Went to the opening remarks, which drew a standing room crowd at the Visit Knoxville listening room. Glad I went, as I was able to hear Anna & Elizabeth harmonize beautifully and to get a 15 minute master class demonstration from Bela Fleck, from raga to “Sound of Silence” to jazz standards to traditional breakdowns, the history of the banjo in a pair of hands.

But the first official concert was the International Contemporary Ensemble (ICE) performing “In the Light of Air” by Icelandic composer Anna Thorvaldsdottir. That this was performed by an ensemble called ICE was more than fitting. This music made cold palpable and, oddly enough, alluring. Five musicians – piano, harp, violin, percussion, and cello – created washes of sound, waves cascading over waves. The feeling of traveling on a boat, slowly, with great chunks of ice clanking against the hull, giving way to sunrise, and noonlight glimmering on water, to sunset, to chill nighttime, to another sunset.

The Mill & Mine hosted this show, and it was the perfect venue. The ensemble was arrayed on the floor, with the audience encircling the players. This configuration is where Mill & Mine shines. The warehouse resonates like the finest concert hall, with the added benefit of the audience sitting literally a few feet away from the musicians. The proximity is key to the transformative effects of the music. Not just transformative: transportive. The capacity crowd was transfixed for an hour, and likely could have taken an hour more.

Quickly from there to The Standard to hear Susan Alcorn redefine the parameters of the pedal steel guitar. She played a piece by Messiaen and two pieces by tango legend Astor Piazzola. The “Invierno porteno” – the Winter Tango – was devastating in its beauty. Alcorn has uncovered elements of the pedal steel that were hard to imagine, but that seem perfectly logical once you hear and see her work. Her original compositions – especially the one inspired by the sickness-inducing meal she got on a transatlantic flight – are little gems.

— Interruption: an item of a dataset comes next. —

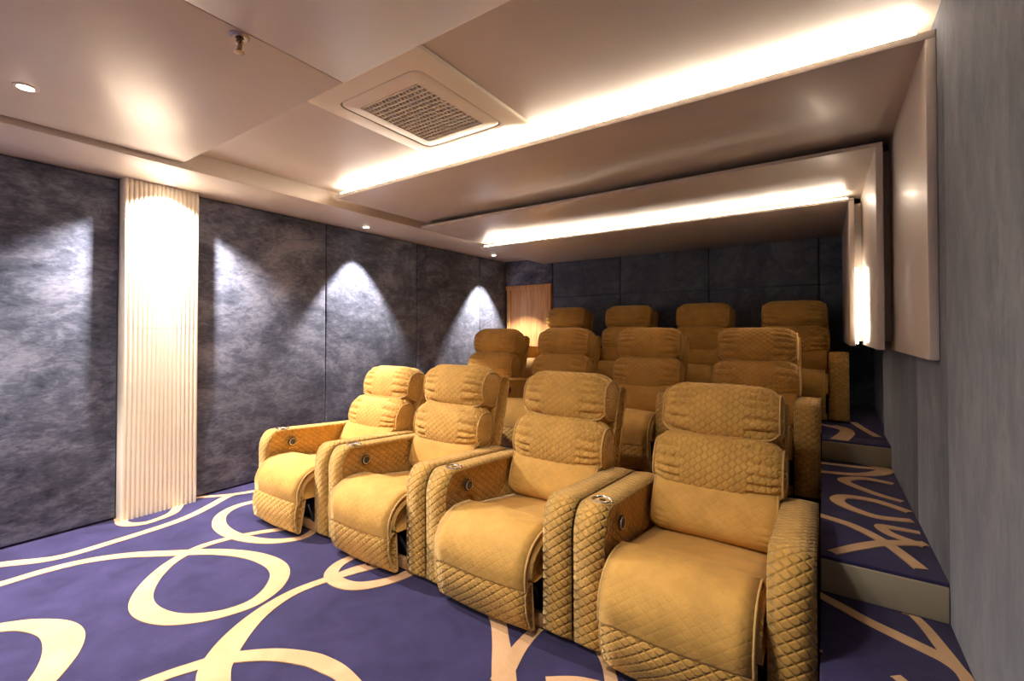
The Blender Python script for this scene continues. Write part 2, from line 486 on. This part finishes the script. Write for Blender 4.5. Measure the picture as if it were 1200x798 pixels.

The i2b team spent a few minutes at the gorgeous Tennessee Theater listening to Marc Ribot and David Hidalgo. They delivered gritty blues and Latinx folk tunes, an affable pair of pickers who seemed more like they were on someone’s front porch than a theater stage. Good stuff, and the crowd loved.

A quick scamper back to Mill & Mine for a solo set from cellist Okkyung Lee. This was a take no prisoners event. Lee has all the chops you could ask for from a well-trained cellist, but she was not bringing that style. Scrapes, harmonics, low bleats, swirls of sounds: this is her bag, Ascension via cello, relentless and committed. At one point, her high register scrabblings began to sound like a Braxton or Roscoe Mitchell sopranino solo, complete with keypad tappings and the dog whinny yelps. Gorgeous work, exceptionally well received.

Okkyung Lee wishes to inform you that everything you think you know about the cello is wrong.


Dash across the railroad tracks, back to The Standard for a set by my pals Duet for Theremin and Lap Steel (D4T&LS). I have heard these guys dozens of times – and played with them a few – and I have never heard them better than tonight. At last, a sound system that can deliver what they intend, from delicate whisper to ground-rattling bottom to shimmering clouds of ambient float. They have two more appearances this weekend. Catch one or be sorry.

Finally, back to Mill & Mine for the sonic mayhem of Godspeed You! Black Emperor. I can think of several reasons to not like this performance – lack of  rhythmic/tempo variety, overly simple composition and harmonic development chief among them. But I loved it. It was way, way, way fucking loud, a blast of feedback and howling from the 9-piece group. They know each other, and they know what they are trying to do: their music is an outgrowth of the Coltrane Ascension aesthetic, a headlong pursuit of transcendence through sheer sonic excess.

It’s easy to hear references to the great sonic explorers of rock – Hendrix, The Who, Led Zep, Floyd, and especially King Crimson – all of whom absorbed the Coltranian zeitgeist that transformed not just “jazz”, but rock-based seekers as well.

Both D4T&LS and Godspeed benefited from intelligently curated film imagery. Godspeed’s film technician really deserves full band member credit, his elaborate dance – managing four 8-mm projectors and a large spinning carousel of film loops to choose from – as much a part of the performance as anything else.

And speaking of film, there is an enormous film festival component to Big Ears. Can your intrepid correspondent find time for a moving picture show?